--- Available data ---
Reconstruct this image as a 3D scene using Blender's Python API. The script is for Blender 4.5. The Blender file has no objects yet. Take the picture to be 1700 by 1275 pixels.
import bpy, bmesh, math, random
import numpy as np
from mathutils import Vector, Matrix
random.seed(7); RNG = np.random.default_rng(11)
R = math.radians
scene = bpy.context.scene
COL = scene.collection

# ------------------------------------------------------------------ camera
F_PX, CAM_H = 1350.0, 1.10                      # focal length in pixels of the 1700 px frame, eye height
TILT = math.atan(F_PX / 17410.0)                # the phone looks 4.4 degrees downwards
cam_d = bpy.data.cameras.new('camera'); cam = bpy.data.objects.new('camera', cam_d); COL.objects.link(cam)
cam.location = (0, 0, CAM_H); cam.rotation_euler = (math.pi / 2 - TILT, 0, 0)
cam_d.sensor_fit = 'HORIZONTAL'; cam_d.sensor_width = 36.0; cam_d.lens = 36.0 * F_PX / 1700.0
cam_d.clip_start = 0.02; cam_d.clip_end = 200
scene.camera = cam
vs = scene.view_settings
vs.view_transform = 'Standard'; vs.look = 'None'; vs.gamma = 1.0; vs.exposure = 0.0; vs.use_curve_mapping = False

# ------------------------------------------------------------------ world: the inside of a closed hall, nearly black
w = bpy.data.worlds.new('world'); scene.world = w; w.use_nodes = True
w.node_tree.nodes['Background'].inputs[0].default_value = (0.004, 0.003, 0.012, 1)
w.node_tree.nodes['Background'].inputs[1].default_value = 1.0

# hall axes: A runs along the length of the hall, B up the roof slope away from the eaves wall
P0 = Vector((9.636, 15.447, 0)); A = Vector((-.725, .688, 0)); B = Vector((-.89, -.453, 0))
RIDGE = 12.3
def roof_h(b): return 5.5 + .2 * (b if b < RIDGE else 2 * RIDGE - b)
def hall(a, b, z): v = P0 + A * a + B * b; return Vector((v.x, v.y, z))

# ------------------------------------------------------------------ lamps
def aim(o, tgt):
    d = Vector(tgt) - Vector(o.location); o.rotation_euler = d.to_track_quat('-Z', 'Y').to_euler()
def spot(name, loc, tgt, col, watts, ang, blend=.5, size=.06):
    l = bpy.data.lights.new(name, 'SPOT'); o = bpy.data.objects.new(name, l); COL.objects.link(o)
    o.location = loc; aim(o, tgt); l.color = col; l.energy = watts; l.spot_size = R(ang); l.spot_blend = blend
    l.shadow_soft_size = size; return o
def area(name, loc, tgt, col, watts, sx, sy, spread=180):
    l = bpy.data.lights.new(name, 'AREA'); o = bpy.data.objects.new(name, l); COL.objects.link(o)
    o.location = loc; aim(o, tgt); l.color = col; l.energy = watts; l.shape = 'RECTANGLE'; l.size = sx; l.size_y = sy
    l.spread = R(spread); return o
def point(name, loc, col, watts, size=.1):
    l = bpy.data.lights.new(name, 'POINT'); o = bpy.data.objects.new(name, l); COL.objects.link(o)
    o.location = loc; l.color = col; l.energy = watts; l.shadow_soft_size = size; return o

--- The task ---
Transcribe the data. Leave every line exactly as it is.

--- Response to the exercise ---
Reconstruct this image as a 3D scene using Blender's Python API. The script is for Blender 4.5. The Blender file has no objects yet. Take the picture to be 1700 by 1275 pixels.
import bpy, bmesh, math, random
import numpy as np
from mathutils import Vector, Matrix
random.seed(7); RNG = np.random.default_rng(11)
R = math.radians
scene = bpy.context.scene
COL = scene.collection

# ------------------------------------------------------------------ camera
F_PX, CAM_H = 1350.0, 1.10                      # focal length in pixels of the 1700 px frame, eye height
TILT = math.atan(F_PX / 17410.0)                # the phone looks 4.4 degrees downwards
cam_d = bpy.data.cameras.new('camera'); cam = bpy.data.objects.new('camera', cam_d); COL.objects.link(cam)
cam.location = (0, 0, CAM_H); cam.rotation_euler = (math.pi / 2 - TILT, 0, 0)
cam_d.sensor_fit = 'HORIZONTAL'; cam_d.sensor_width = 36.0; cam_d.lens = 36.0 * F_PX / 1700.0
cam_d.clip_start = 0.02; cam_d.clip_end = 200
scene.camera = cam
vs = scene.view_settings
vs.view_transform = 'Standard'; vs.look = 'None'; vs.gamma = 1.0; vs.exposure = 0.0; vs.use_curve_mapping = False

# ------------------------------------------------------------------ world: the inside of a closed hall, nearly black
w = bpy.data.worlds.new('world'); scene.world = w; w.use_nodes = True
w.node_tree.nodes['Background'].inputs[0].default_value = (0.004, 0.003, 0.012, 1)
w.node_tree.nodes['Background'].inputs[1].default_value = 1.0

# hall axes: A runs along the length of the hall, B up the roof slope away from the eaves wall
P0 = Vector((9.636, 15.447, 0)); A = Vector((-.725, .688, 0)); B = Vector((-.89, -.453, 0))
RIDGE = 12.3
def roof_h(b): return 5.5 + .2 * (b if b < RIDGE else 2 * RIDGE - b)
def hall(a, b, z): v = P0 + A * a + B * b; return Vector((v.x, v.y, z))

# ------------------------------------------------------------------ lamps
def aim(o, tgt):
    d = Vector(tgt) - Vector(o.location); o.rotation_euler = d.to_track_quat('-Z', 'Y').to_euler()
def spot(name, loc, tgt, col, watts, ang, blend=.5, size=.06):
    l = bpy.data.lights.new(name, 'SPOT'); o = bpy.data.objects.new(name, l); COL.objects.link(o)
    o.location = loc; aim(o, tgt); l.color = col; l.energy = watts; l.spot_size = R(ang); l.spot_blend = blend
    l.shadow_soft_size = size; return o
def area(name, loc, tgt, col, watts, sx, sy, spread=180):
    l = bpy.data.lights.new(name, 'AREA'); o = bpy.data.objects.new(name, l); COL.objects.link(o)
    o.location = loc; aim(o, tgt); l.color = col; l.energy = watts; l.shape = 'RECTANGLE'; l.size = sx; l.size_y = sy
    l.spread = R(spread); return o
def point(name, loc, col, watts, size=.1):
    l = bpy.data.lights.new(name, 'POINT'); o = bpy.data.objects.new(name, l); COL.objects.link(o)
    o.location = loc; l.color = col; l.energy = watts; l.shadow_soft_size = size; return o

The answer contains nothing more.